Since 2007 (the year in which Castellana’s survey finishes), from what I have been able to discover there have been the following translations: in 2008, the collection of short stories L’amore in Hungarian; in 2010, Tre croci and, in 2011, Il podere, both into Croatian; in 2012, Bestie, in 2016, Con gli occhi chiusi, in 2019, Cose e persone and, in 2020, Gli egoisti were all translated into French; in 2015, a revised edition was published of the first ever translation of Tozzi, dating back to 1921, the English translation of Tre croci. During the last few years, as proof of the growing interest in this author from Siena, who is now part of the canon and in the position of importance he deserves, namely alongside Pirandello and Svevo, there have been a number of translations into non-European languages: in 2015, the short stories Elia e Vanina and La stessa donna (from the collection L’amore) were translated into Arabic, and, in the spring of 2021, Con gli occhi chiusi into Chinese, together with an appendix of selected letters from Novale.

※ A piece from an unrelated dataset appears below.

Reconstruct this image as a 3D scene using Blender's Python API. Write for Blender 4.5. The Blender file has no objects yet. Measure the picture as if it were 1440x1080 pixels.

Translations depend on the culture of the target country, but even more importantly on the degree of success a work has at home while it is being translated, starting with new editions offering a certain visibility in the press through reviews. After that, how readers and critics react to the translation in the target country is extremely important as it can have a chain effect, as happens, for example, in the case of immigration. It would be very interesting to see how the titles of works are translated, but that would require a polyglot comparative literature scholar. Another point to consider is to what extent the translators are ‘translators of’ a certain author or translators who also translate that author, and in any case how many other contemporary authors they translate. In the case of Tozzi, they are translators of Italian authors of great prestige, who, like Tozzi, are held in high esteem by engaged, cultured readers. To give an example, the main contemporary translator of Tozzi into French, Philippe De Meo, has translated, among others, Gadda, Savinio, Montale, Caproni, Zanzotto, Pasolini, Manganelli and Bonaviri. It is essential, in any case, to render the identity of translators explicit. For reasons of space and coherence, mention here is made only of translators whose work has been published since 2007 (namely, after the bibliographical data provided in Castellana’s survey): for Hungarian, Adrienn Borsics; Croatian, Mina Dordevic; French, Philippe Di Meo and Alessandro Benucci; Arabic, Wafaa Raouf; and Chinese PeiPei Xie.